Beautiful Boy
Felix Van Groeningen sceneggia e dirige un melodramma sulla tossicodipendenza che non riesce a brillare, avvalendosi comunque di due ottimi Steve Carrell e Timothée Chalamet.
Tratto dalle autobiografie del giornalista David Sheff e del figlio Nicolas, Beautiful Boy di Felix Van Groeningen racconta il calvario attraverso la tossicodipendenza di un adolescente bello, talentuoso, di buona famiglia (Timothée Chalamet), e l’impotenza di un padre amorevole (Steve Carrell) di fronte alla parabola autodistruttiva del figlio. Tra innumerevoli tentativi di disintossicazione e altrettante ricadute, il viaggio nell’Inferno della droga di Nicolas segue le coordinate di un melodramma familiare, in cui la speranza per la salvezza del ragazzo diventa un orizzonte sempre più nebuloso.

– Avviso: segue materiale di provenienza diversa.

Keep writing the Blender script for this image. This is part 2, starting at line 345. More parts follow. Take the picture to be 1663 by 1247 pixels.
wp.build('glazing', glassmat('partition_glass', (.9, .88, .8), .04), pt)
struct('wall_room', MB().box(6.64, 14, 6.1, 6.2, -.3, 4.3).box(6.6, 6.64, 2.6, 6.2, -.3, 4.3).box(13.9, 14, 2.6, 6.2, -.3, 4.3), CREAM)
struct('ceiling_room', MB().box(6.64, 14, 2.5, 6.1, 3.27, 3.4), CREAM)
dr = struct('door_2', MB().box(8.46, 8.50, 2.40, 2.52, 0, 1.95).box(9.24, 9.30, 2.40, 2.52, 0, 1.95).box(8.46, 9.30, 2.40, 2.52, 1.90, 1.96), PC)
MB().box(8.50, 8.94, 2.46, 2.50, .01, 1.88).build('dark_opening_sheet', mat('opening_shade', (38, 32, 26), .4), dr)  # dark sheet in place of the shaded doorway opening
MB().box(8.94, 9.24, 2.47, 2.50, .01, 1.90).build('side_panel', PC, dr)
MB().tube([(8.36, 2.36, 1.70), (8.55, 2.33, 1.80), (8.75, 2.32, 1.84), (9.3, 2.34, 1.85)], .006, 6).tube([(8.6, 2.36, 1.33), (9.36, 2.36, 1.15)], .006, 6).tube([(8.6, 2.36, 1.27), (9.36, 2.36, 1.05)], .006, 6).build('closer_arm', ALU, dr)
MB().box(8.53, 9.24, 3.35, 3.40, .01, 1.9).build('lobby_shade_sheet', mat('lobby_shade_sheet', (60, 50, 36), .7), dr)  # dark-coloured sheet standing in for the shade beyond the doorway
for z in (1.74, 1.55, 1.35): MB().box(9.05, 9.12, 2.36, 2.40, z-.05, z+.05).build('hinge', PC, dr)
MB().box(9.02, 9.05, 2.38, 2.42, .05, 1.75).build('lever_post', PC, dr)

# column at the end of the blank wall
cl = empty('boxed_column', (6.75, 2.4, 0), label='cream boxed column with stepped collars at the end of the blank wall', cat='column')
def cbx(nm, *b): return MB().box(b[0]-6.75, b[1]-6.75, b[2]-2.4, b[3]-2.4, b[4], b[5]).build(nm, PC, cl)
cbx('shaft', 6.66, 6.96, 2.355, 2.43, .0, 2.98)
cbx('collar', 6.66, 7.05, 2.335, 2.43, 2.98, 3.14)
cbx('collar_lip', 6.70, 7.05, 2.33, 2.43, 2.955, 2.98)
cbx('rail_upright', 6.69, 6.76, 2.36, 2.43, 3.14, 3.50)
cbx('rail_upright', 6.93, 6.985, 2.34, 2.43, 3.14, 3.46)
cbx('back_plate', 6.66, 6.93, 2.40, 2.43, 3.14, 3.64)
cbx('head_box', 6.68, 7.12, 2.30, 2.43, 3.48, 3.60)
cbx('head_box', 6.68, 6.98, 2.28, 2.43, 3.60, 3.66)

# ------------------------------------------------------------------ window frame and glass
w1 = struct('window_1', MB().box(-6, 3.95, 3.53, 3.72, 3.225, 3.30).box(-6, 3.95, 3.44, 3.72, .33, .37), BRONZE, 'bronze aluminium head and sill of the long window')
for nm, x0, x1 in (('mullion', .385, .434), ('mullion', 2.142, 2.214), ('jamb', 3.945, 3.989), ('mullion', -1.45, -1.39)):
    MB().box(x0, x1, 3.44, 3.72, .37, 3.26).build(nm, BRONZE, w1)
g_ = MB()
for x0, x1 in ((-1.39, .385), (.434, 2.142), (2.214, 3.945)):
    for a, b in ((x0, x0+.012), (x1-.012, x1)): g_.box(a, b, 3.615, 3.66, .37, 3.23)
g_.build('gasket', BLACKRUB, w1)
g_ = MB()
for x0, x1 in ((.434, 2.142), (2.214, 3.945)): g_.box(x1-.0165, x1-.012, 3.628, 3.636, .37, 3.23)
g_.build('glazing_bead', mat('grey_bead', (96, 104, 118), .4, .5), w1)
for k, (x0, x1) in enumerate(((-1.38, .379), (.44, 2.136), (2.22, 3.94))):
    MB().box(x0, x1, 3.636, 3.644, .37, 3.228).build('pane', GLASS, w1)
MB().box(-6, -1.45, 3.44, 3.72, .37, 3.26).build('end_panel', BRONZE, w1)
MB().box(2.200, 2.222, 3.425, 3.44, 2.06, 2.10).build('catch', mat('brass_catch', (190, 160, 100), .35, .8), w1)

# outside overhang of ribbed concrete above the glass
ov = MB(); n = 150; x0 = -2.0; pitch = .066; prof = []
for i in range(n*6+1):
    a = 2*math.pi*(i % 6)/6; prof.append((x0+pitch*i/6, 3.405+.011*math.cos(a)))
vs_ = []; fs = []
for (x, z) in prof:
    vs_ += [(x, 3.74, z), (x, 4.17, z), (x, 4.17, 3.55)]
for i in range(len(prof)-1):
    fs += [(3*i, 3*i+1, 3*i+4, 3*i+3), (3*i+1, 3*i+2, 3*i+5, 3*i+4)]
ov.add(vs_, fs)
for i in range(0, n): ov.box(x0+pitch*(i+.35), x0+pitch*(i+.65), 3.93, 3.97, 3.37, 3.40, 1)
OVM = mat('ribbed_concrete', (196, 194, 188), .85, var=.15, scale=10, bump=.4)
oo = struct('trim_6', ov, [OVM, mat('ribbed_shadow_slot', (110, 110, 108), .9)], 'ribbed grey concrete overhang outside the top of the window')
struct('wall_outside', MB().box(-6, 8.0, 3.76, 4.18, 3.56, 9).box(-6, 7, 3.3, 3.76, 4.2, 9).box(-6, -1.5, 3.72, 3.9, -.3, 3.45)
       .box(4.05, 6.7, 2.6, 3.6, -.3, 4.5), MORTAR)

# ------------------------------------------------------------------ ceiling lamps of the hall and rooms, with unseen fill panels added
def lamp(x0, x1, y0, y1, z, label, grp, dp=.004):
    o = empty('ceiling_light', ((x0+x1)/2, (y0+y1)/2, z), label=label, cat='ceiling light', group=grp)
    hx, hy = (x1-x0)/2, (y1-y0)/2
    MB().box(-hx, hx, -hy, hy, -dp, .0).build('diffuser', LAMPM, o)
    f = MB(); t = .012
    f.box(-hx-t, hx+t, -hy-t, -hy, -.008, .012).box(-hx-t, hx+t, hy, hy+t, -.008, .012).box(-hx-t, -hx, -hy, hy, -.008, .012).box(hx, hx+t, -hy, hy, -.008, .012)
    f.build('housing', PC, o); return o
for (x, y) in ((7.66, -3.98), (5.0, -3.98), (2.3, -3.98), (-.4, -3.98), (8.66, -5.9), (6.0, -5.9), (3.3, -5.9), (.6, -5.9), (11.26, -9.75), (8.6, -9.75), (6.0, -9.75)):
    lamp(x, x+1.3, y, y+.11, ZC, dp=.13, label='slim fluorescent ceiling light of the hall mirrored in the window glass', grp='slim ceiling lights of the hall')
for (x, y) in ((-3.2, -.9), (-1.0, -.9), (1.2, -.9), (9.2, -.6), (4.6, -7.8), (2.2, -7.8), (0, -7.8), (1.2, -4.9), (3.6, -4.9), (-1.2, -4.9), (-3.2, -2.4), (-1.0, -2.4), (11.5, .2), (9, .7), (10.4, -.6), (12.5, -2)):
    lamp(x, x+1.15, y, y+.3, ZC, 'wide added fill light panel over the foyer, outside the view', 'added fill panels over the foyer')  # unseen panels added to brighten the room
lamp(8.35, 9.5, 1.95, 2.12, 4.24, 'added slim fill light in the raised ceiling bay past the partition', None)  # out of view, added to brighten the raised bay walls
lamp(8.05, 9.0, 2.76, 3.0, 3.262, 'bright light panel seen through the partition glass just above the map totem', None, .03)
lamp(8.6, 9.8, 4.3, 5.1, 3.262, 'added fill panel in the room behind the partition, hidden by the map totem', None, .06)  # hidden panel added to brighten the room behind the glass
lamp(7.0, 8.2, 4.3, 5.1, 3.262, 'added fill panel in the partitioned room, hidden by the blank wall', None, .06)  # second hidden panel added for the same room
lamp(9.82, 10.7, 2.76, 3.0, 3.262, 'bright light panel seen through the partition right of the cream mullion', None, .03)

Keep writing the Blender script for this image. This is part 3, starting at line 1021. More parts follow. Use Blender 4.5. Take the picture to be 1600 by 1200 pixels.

Van Groeningen non ci spiega perché Nic abbia iniziato a drogarsi, né si dimostra interessato a individuare le cause di un malessere che sembra di natura esistenziale e a cui lo stesso ragazzo - appena diciottenne - non sa dare una spiegazione. Il regista belga non vuole sondare le origini della tossicodipendenza, quanto piuttosto esporre gli effetti di quest’ultima all’interno di una famiglia normale. Scelta legittima che se non altro evita a Beautiful Boy il rischio di incappare nella sociologia spicciola, lasciandoci al contrario di fronte a un male di vivere impenetrabile, e forse senza rimedio, che rende ancora più tremenda la lotta dei familiari di Nic. Ma è anche vero che uno sguardo più approfondito e centrato sull’insoddisfazione del ragazzo verso la realtà che lo circonda non avrebbe guastato, irrobustendo per lo meno il personaggio. Quello che invece ci lascia la sceneggiatura di Van Groeningen e Luke Davies al riguardo è una breve sequenza di giovanile furore, sulle note di Territorial Pissing dei Nirvana, e poco altro.
Ma compresi e accettati i suoi intenti, Beautiful Boy ha ben altri problemi di cui preoccuparsi, a cominciare da una ripetitività di situazioni e dialoghi che fanno delle sue due ore una durata davvero eccessiva. Ripetitività che il regista di Alabama Monroe cerca di spezzare inframmezzando la narrazione con frequenti salti temporali, accostando talvolta a un presente di degrado un passato di patinata felicità domestica, ricattatoria negli intenti ma fredda negli esiti - e in tal senso la locandina italiana del film non lasciava presagire nulla di buono. Nic si droga, poi smette di farlo, poi ci ricasca e poi smette ancora e ogni fallimento incide su padre e figlio, caratteri complementari intorno ai quali il film tenta di trovare il proprio cuore pulsante. E i due interpreti fanno del loro meglio. Ottimo come sempre Carrell, perfetto nei panni di personaggi che vivono il proprio dolore in silenzio, interiorizzandolo (Little Miss Sunshine o il recente Benvenuti a Marwen). Buona anche la prestazione della neo-star Chalamet. Ma la loro buona volontà e il loro talento non bastano a rivitalizzare una sceneggiatura tutt’altro che brillante, scritta a quattro mani assieme a Davies, già sceneggiatore di quell’altro mediocre melodramma sulla droga dal titolo Inferno + Paradiso. Nemmeno la regia di Van Groeningen spicca, concedendosi in più punti soluzioni facilmente retoriche, cui contribuiscono un commento sonoro manipolatore e fastidiosamente enfatico.
Beautiful Boy riesce comunque nell’intento di ricordarci che nemmeno l’amore di un padre disposto a tutto pur di salvare il figlio (persino ad assumere egli stesso della metanfetamina per conoscere meglio il nemico) è una garanzia. Il film bilancia l’ondata di retorica che lo contraddistingue mostrandoci i tormenti di un genitore che, ad un certo punto, accetta la dura verità che il cambiamento non può che iniziare da Nicolas stesso. Beautiful Boy è del resto un viaggio nell’incubo che non indora la pillola né vuole illuderci con la promessa di facili soluzioni. Ma l’ingenuità cui Van Groeningen rinuncia con questa scelta non basta comunque a fare del suo film poco più di un cupo monito - ribadito dalla didascalia finale - contro l’uso di sostanze stupefacenti.